In fact, Holmes is perhaps better placed than anyone else at the company to comment on this subject, having started out as the first trainee at Brooks Macdonald in 1996, five years after it launched. Joining fresh from university with a degree in Greek politics and African studies, he gained back office experience as a trainee and went on to run one of the largest teams in London.

There are now 17 on Brooks’ trainee programme, in which the firm has invested a lot of time and money and which has proved a springboard for a number of individuals within the business.

‘The one thing we are very proud of is that we have only lost two trainees,’ Holmes says.


In 2010 he took on the role of joint managing director, alongside Shepherd, who arrived at Brooks Macdonald through a different route and acknowledges his skill set is quite different to Holmes’s.

‘It would be fair to say Nick is slightly stronger on micro and I am slightly stronger on macro,’ agrees Holmes.

The managing directors split the regional offices between them, with Shepherd overseeing new business development, strategic alliances and platforms, while Holmes focuses on investment proposition, compliance, investment services and chairs the asset management board.

Shepherd first got a taste for the industry after working for his father’s financial advisory business as an administrator, which led him to sit his exams to qualify as an investment director three years later.

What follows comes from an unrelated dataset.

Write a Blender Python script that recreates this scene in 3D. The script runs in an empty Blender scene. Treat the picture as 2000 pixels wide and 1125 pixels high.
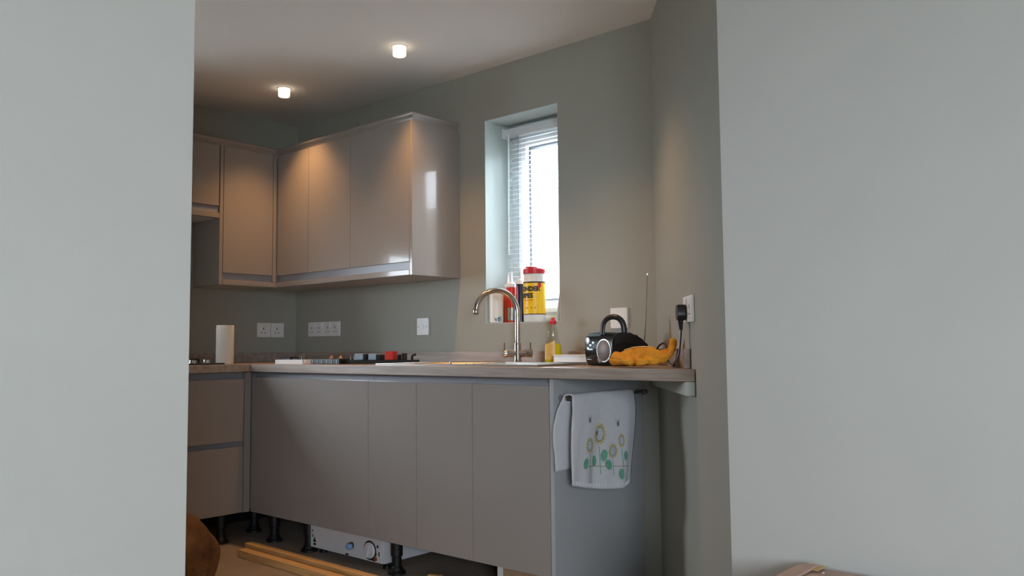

This fitted the business’s broader shift from general practice to specialising in investment and by the time it was sold in 2000, it was fee-based.

Shepherd joined Brooks Macdonald in 2002, initially working alongside founder director Jonathan Gumpel. ‘The interesting thing here is because the ethos and culture has been the same for 21 years, things have not changed as much as you would think over time. Our fee structure is the same as when we started,’ he says.

‘The idea that all investment managers do four roles – as they are responsible for research, looking after client portfolios, the client relationship and new business – is the same as it was in 1995-96 when Nick joined.

‘The investment process is the same as it was 10 years ago. The difference is that it has become more sophisticated as the number of products in the market to select from has expanded exponentially.’

As the business invests for its next stage of growth, Holmes says a key focus is to ensure the firm’s investment proposition is robust for potentially volatile markets ahead.

Shifting some equity exposure from the US to Europe after identifying attractive entry points has helped drive performance, they say, alongside a focus on strong balance sheets and diversified revenue streams.

They also consider it prudent to have negligible exposure to gilts in a low rate environment with growing downside risk from repeated bouts of quantitative easing.

Over the three years to the end of September, Brooks’ medium risk model is up 18.7% compared to a 17.8% rise by the Arc Steady Growth index.

With the acquisition of Channel Islands-based Spearpoint under the firm’s belt and the management team eyeing a presence in the Midlands, Holmes says more of the same can be expected looking ahead.

‘Our strategy continues to be aggressive growth in a conservative manner.’